AGE IS SOMETIMES VIEWED as a practical way of classifying human beings and assigning them to various groups: babies, children, adolescents, adults, and seniors. Although these divisions may show the advantages and possibilities of each age group, they also emphasize differences, separations, and limitations.
I have already passed through several of these categories, but I have never felt age to be a barrier. On the contrary, I have always enjoyed the company of all the generations. For example, I cherish very valuable memories of the times I spent with my great-aunt during my adolescence. At that time I was studying history at the university, and for me, our conversations were more than social occasions, because she was an eyewitness to the end of the 19th century and the first half of the 20th.
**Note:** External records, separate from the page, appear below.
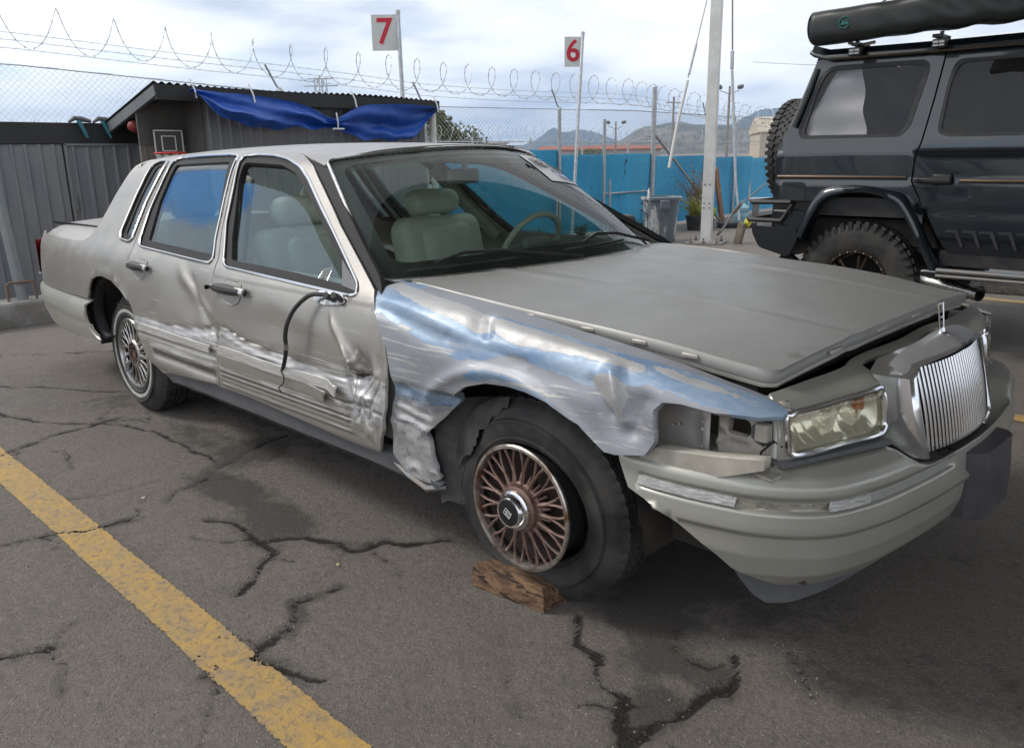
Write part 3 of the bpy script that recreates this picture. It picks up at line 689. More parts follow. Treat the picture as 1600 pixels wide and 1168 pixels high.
x0, _ = ff(np.array(PP_(10.46)))
m = MB(); m.tube([(float(x0)+.05, 10.46, 1.72), (float(x0)+.9, 11.5, .1)], .022, 10); m.build('brace', M['steel_dark'], fen)
m = MB(); m.tube([(float(x0)+.02, 9.0, .70), (float(x0)+.02, 10.42, .70)], .018, 8); m.build('rail', M['galv'], fen)
m = MB(); m.tube([(-7.40, 8.98, 0), (-7.40, 8.98, 1.95)], .028, 10); m.build('post', M['galv'], fen)
m = MB(); m.tube([(-7.36, 9.10, 0), (-7.36, 9.10, .95)], .022, 10); m.build('post', M['galv'], fen)
# a second fence beyond, only its razor coil and posts stand above the screen
L2 = [(-19, -4), (-18, 10), (-17, 40)]; f2, T2 = fpath(L2)
t = thing('chain_link_fence', 'distant fence line with small razor coils beyond the blue screen', 'fence')
pts = coil(f2, 6, T2, lambda t: 2.05, lambda t: .24, lambda t: .42); c = MB(); c.tube(pts, .006, 4, cap=False); c.build('razor_coil', M['galv'], t, smooth=0, fixn=False)
for y in np.arange(0, 40, 2.6):
    x, yy = f2(np.array(float(y)+4)); MB().tube([(float(x), float(yy), 0), (float(x), float(yy), 1.95)], .035, 8).build('post', M['galv'], t)
m = MB(); xs, ys = f2(np.arange(4, T2, 1.0)); m.tube([(float(a), float(b), 1.82) for a, b in zip(xs, ys)], .02, 6); m.tube([(float(a), float(b), 1.7) for a, b in zip(xs, ys)], .008, 4); m.build('top_rail', M['galv'], t)
# fence behind the camera, seen only mirrored in the side windows
f3, T3 = fpath([(4.0, -9.0), (-16.0, -9.6)])
t = thing('chain_link_fence', 'fence with razor coils mirrored in the side windows of the sedan', 'fence')
pts = coil(lambda t: (lambda q: (q[0], q[1]))(f3(t)), 0, T3, lambda t: 2.6, lambda t: .25, lambda t: .5)
c = MB(); c.tube([(p[0], p[1], p[2]) for p in pts], .008, 4, cap=False); c.build('razor_coil', M['steel_dark'], t, smooth=0, fixn=False)
for x in np.arange(3, -16, -3.0):
    MB().tube([(x, -9.3, 0), (x, -9.3, 2.4)], .04, 8).build('post', M['galv'], t)
m = MB()
for z in (2.25, 2.4): m.tube([(4, -9, z), (-16, -9.6, z)], .006, 4)
m.build('barbed_wire', M['steel_dark'], t)
# ------------------------------------------------------------------ sheds on the left
dk = mat('dark_grey_sheet', (.185, .195, .215), .45, nscale=3.5, nmix=.8, ncol=(.25, .25, .255), stretch=(1, 1, .25), wear=((.16, .145, .125), 5, .70))
dkt = mat('black_fascia', (.022, .023, .024), .5, nscale=3, nmix=.6, ncol=(.04, .04, .04))
def corrugated(y0, y1, z0, z1, x, pitch=.13, depth=.022, nz=2):
    prof = []; y = y0
    while y < y1:
        for dy, dx in ((0, 0), (.055, 0), (.066, depth), (.088, depth), (.099, 0)):
            if y+dy <= y1: prof.append((x+dx, y+dy))
        y += pitch
    prof.append((x, y1)); return [[(a, b, z) for a, b in prof] for z in np.linspace(z0, z1, nz)]
sh = thing('metal_shed', 'low dark grey corrugated metal shed with black fascia behind the concrete kerb', 'shed', (0, 0, 0))
for a, b in ((-4.2, -3.0), (-3.0, -1.8), (-1.8, -.6), (-.6, .48)):
    MB().grid(corrugated(a, b-.004, 0, 1.56, -7.9)).build('wall_sheet', dk, sh, smooth=0)
m = MB(); m.box((-8.75, -1.45, 1.67), (1.74, 5.5, .21)); m.build('roof', dkt, sh, smooth=0)
m = MB(); m.box((-8.95, -1.45, .8), (1.9, 5.3, 1.5)); m.build('wall', dk, sh, smooth=0)
m = MB(); G = corrugated(.50, 1.27, .03, 1.55, -7.885, .142, .016); m.grid(G)
m.box((-7.875, .50, .79), (.03, .025, 1.53)); m.box((-7.875, 1.27, .79), (.03, .025, 1.53)); m.box((-7.875, .885, 1.555), (.03, .79, .02)); dr = m.build('door', dk, sh, smooth=0)
m = MB(); m.box((-7.855, .52, .95), (.02, .025, .16)); m.build('hinge', M['steel_dark'], dr)
s2 = thing('garden_shed', 'small dark timber shed with a sloping roof carrying the blue tarpaulin', 'shed', (0, 0, 0))
m = MB(); m.grid(corrugated(1.45, 4.38, 0, 1.98, -6.68, .115, .014)); m.build('front_wall', dk, s2, smooth=0)
wd = mat('weathered_board', (.20, .185, .17), .8, nscale=8, nmix=.9, ncol=(.17, .155, .14), stretch=(6, 6, .5))
wd2 = mat('weathered_panel', (.10, .096, .09), .8, nscale=8, nmix=.9, ncol=(.085, .08, .075))
for k in range(7):
    MB().box((-7.08, .985+k*.07, .77), (.03, .064, 1.54)).build('board', wd, s2, smooth=0)
MB().box((-7.07, 1.2, 1.73), (.03, .50, .40)).build('upper_panel', wd2, s2, smooth=0)
MB().box((-6.88, 1.455, .98), (.42, .03, 1.95)).build('corner_panel', wd2, s2, smooth=0)
MB().box((-7.7, 4.37, .9), (2.0, .03, 1.8)).build('side_wall', dk, s2, smooth=0)
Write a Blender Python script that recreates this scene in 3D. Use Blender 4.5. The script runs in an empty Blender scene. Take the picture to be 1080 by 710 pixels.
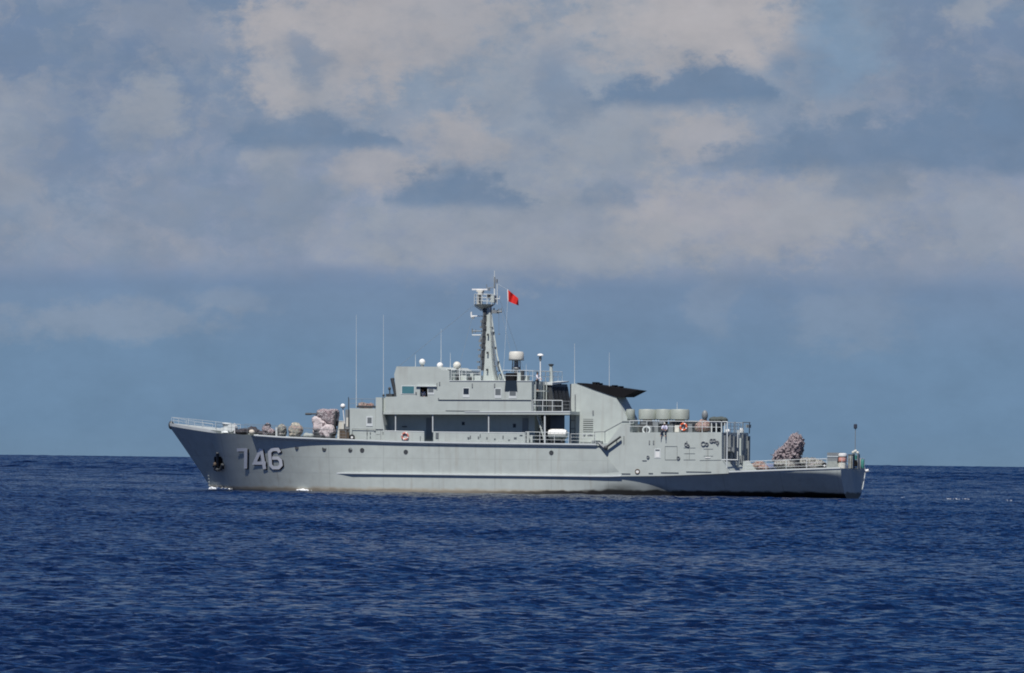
import bpy, bmesh, math, random
import numpy as np
from mathutils import Vector, Matrix, noise as mnoise

random.seed(7)
C = bpy.context.scene
COL = C.collection

# ------------------------------------------------------------------ camera
PW, PH = 1080.0, 710.0          # photograph size, used to read measurements off it
F = 7700.0                      # focal length in photograph pixels
CAM_H = 3.86
EARTH_R = 6.371e6
HORIZON_MID = 478.0              # eye level; the sea's own horizon dips 8.5 pixels below it
cam_d = bpy.data.cameras.new('camera'); cam = bpy.data.objects.new('camera', cam_d); COL.objects.link(cam)
cam_d.sensor_width = 36.0; cam_d.lens = F * 36.0 / PW
cam_d.clip_start = 1.0; cam_d.clip_end = 200000.0
pitch = math.atan((HORIZON_MID - PH / 2) / F)
roll = math.atan(13.0 / 1080.0)
RC = Matrix.Rotation(math.pi / 2 + pitch, 3, 'X') @ Matrix.Rotation(roll, 3, 'Z')
cam.matrix_world = Matrix.Translation((0, 0, CAM_H)) @ RC.to_4x4()
C.camera = cam
C.render.resolution_x, C.render.resolution_y = 1024, 673

# ------------------------------------------------------------------ exposure and sun
C.view_settings.view_transform = 'Standard'
C.view_settings.look = 'None'
C.view_settings.exposure = 0.0
C.view_settings.gamma = 1.0
C.view_settings.use_curve_mapping = False
C.cycles.filter_width = 1.9

YAW = math.radians(17.5)
U = Vector((-math.cos(YAW), math.sin(YAW), 0))          # ship's forward direction
PT = Vector((-math.sin(YAW), -math.cos(YAW), 0))        # ship's port direction (towards the camera)
SUN_EL = math.radians(59); SUN_FWD = math.radians(-1)
sh = PT * math.cos(SUN_FWD) + U * math.sin(SUN_FWD)
TO_SUN = Vector((sh.x * math.cos(SUN_EL), sh.y * math.cos(SUN_EL), math.sin(SUN_EL)))
sd = bpy.data.lights.new('sun', 'SUN'); so = bpy.data.objects.new('sun', sd); COL.objects.link(so)
sd.energy = 5.0; sd.angle = math.radians(0.5); sd.color = (1.0, 0.96, 0.90)
so.rotation_euler = TO_SUN.to_track_quat('Z', 'Y').to_euler()
so.location = (0, 0, 200)

# ------------------------------------------------------------------ sky (world)
def lin(c):
    return [((v / 255) / 12.92 if v / 255 <= .04045 else ((v / 255 + .055) / 1.055) ** 2.4) for v in c]

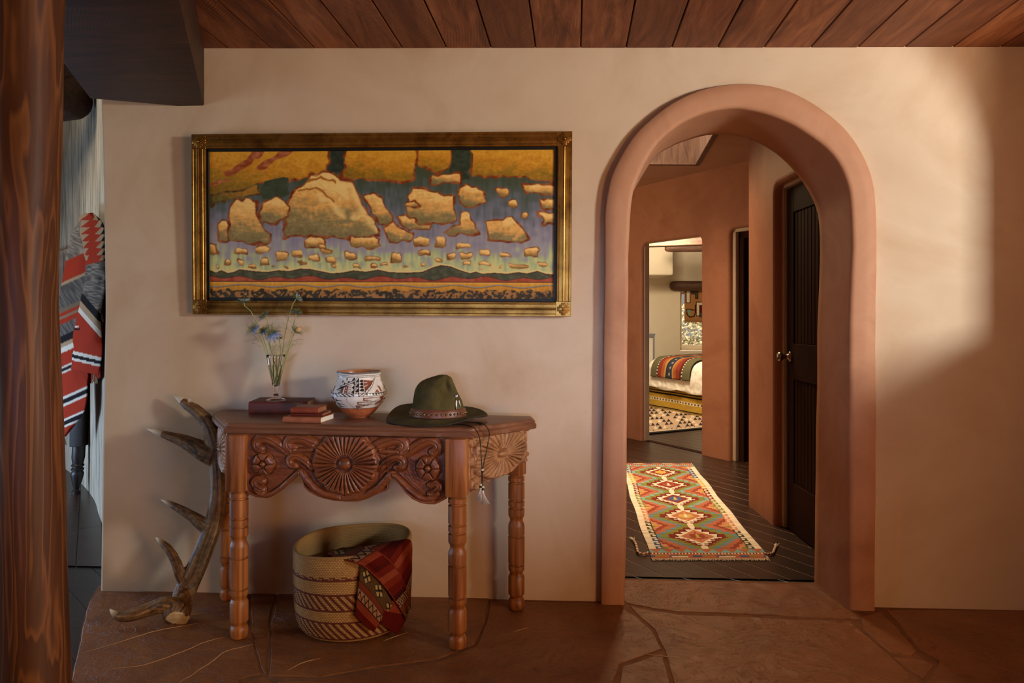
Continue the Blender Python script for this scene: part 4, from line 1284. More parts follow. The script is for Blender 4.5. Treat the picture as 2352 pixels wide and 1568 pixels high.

Also, she had known people who lived at the time of France's Second Empire (1852–1870), and her recollections were accurate and interesting.
While I appreciated her being able to retrace more than four generations of my family, I was also very impressed by her example. I loved all the Christian qualities she expressed. In fact, I saw in her not a great number of years, but goodness, wisdom, generosity, courage. Attending a Christian Science Sunday School, where I learned how to study the Bible and Science and Health with Key to the Scriptures, helped me to understand that the true nature of men and women is not defined by age, but by what God gives them. Spiritual strength, joy, and intelligence are gifts from God that constitute man and woman, and, like God, they are permanent and eternal. In the following verses, the Bible explains that God's gifts do not decline, but are constantly renewed: "It is of the Lord's mercies that we are not consumed, because his compassions fail not. They are new every morning." Lam. 3:22, 23.